And the Mountains Echoed by Khaled Hosseini | Book Review

By: Rincey reads

Hi everyone. I'm Rincey and this is Rincey Reads. Today I'm going to be doing a book review on AND THE MOUNTAINS ECHOED by Khaled Hosseini.

This is the third book that I've read by him. He's probably most well known for writing the KITE RUNNER and he also wrote A THOUSAND SPLENDID SUNS. I completely loved both of those books so I knew I was going to have to read this book.

And I really enjoyed this book as well. The story starts off in 1950s Afghanistan and you're following this young boy named Abdullah and his younger sister Pari. They are extremely close, they are basically best friends.

And something happens to them where their family is forced to separate them. And then throughout this entire book you are just following them as well as characters adjacent to them throughout time, up to modern day. I think the latest chapter is in 2010. And just seeing both how their lives have evolved as well as the lives of the people adjacent to them as well as how life in Afghanistan has evolved. This was a super interesting book. I went into this mostly blind. I just picked this up because I knew I would love it. Or I loved his other books so I had a strong feeling I was going to like this one. And I knew nothing about the story going into it, which I think made it that much more interesting for me. This is so different from Khaled Hosseini's other books so don't go into this expecting THE KITE RUNNER, don't go into this expecting A THOUSAND SPLENDID SUNS because it's not that. It's something completely different.

And the Mountains Echoed by Khaled Hosseini | Book Review

The story jumps around in time as well as changes perspectives in every chapter, which normally is something I don't like but I actually really liked it in this book. Partially because when you are changing perspectives you're not necessarily losing the main storyline thread. You are just getting different pieces of the puzzle given to you. And then when you finish the book you end up having like the full puzzle in front of you, which is really well done in this book.

It's something that gets a little bit messy in the middle, but I feel like by the end of the book it totally pays off. At the beginning of every chapter you're given a season and a year and you're not given anything else, which can be a little bit unnerving because you don't know what country you're going to be in, you don't know which characters you're going to be following. And a lot of times the character that you're following isn't necessarily like a new character, but you don't always know their relation to the other characters until a little bit into the chapter. So again, this felt a lot like putting together a puzzle. Like sometimes when you're working on those giant 1,000-piece puzzles, you like start on the puzzle and you get working on it and then you stop because you don't really know where to go from there. So you end up working on like a different part of the puzzle. And then at the end you kind of like put all of the different pieces or the different parts that you've made together to make the complete picture. That's what reading this book felt like to me.
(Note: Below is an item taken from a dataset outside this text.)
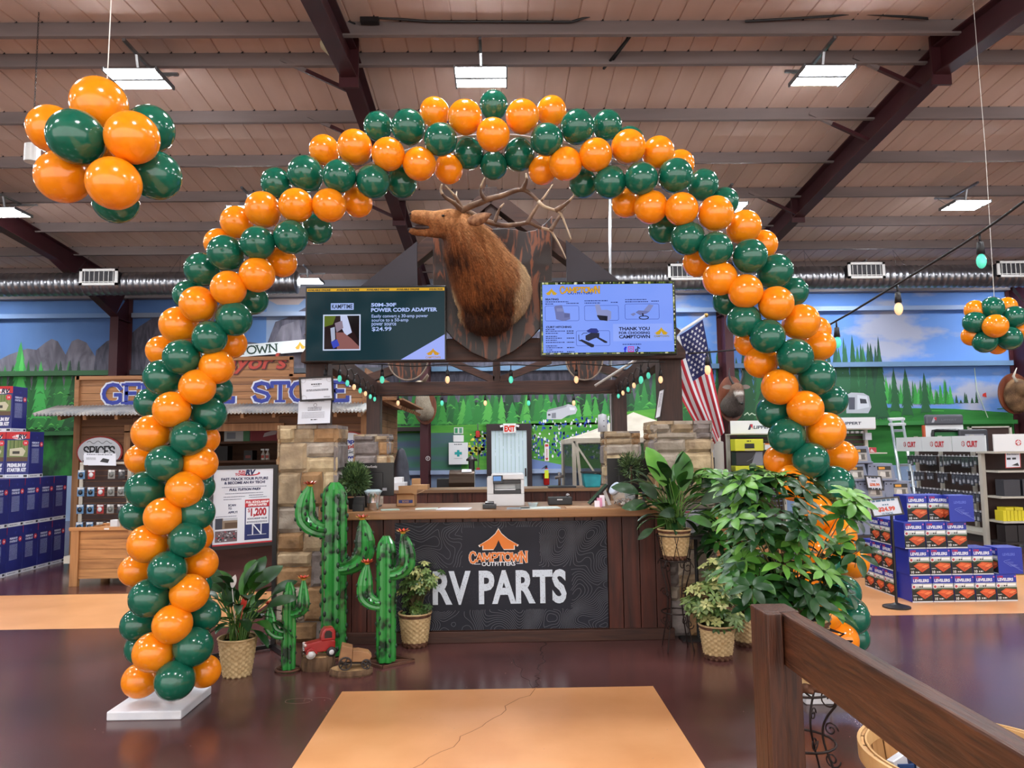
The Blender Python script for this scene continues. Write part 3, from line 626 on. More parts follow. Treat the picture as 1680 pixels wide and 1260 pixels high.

But this book is just really beautiful. The writing in here is great. There's so many great quotes in here. I put so many quotes on my Tumblr. If you follow me on Tumblr, you probably saw. There were a good 5 to 10 quotes that I put on my Tumblr over the course of reading this this past week. But I think Khaled Hosseini's greatest strength is just showing the complexity of the experience of growing up in Afghanistan. Especially looking at it from an outsider's point of view and seeing the situation and then looking at it from an insider's point of view and seeing a completely different situation.

I just really, really enjoyed this book. I feel like, again, it's really hard to compare his books because they're all just so different. They all deal with Afghani people but they cover very different things about the Afghani experience and growing up as an Afghani person in Afghanistan as well as outside of Afghanistan. So I feel like you can't really compare these books and I feel like the best thing that you can do when reading his books is just read them as their own individual work and don't compare them to each other. Don't expect the same experience out of all of them and just take what each book is giving you and enjoy it for what it is and what it has to offer you, as opposed to just expecting another KITE RUNNER.

So in the end I gave this book a 4 out of 5 stars. I totally recommend it, especially if you've read his other books. I feel like you're going to like this book, again, as long as you aren't trying to have it be another KITE RUNNER. But I think that even if you haven't read his books yet, this is a perfectly good place to start off. I don't think there is a bad place to start off with his books. Just pick one up and read it and enjoy it. They're all heartbreaking for different reasons, they're all devastating for different reasons, but I feel like this one had a little bit more hope to it and happiness to it than I saw in his other two books. So yeah, those are my quick thoughts on AND THE MOUNTAINS ECHOED by Khaled Hosseini.

If you've read this book, feel free to leave a comment down below letting me know what you guys thought of it. Or if you've read his other books and you have a question about this book, feel free to leave that down in the comment section as well. So yeah, that's all I have for now and thanks for watching.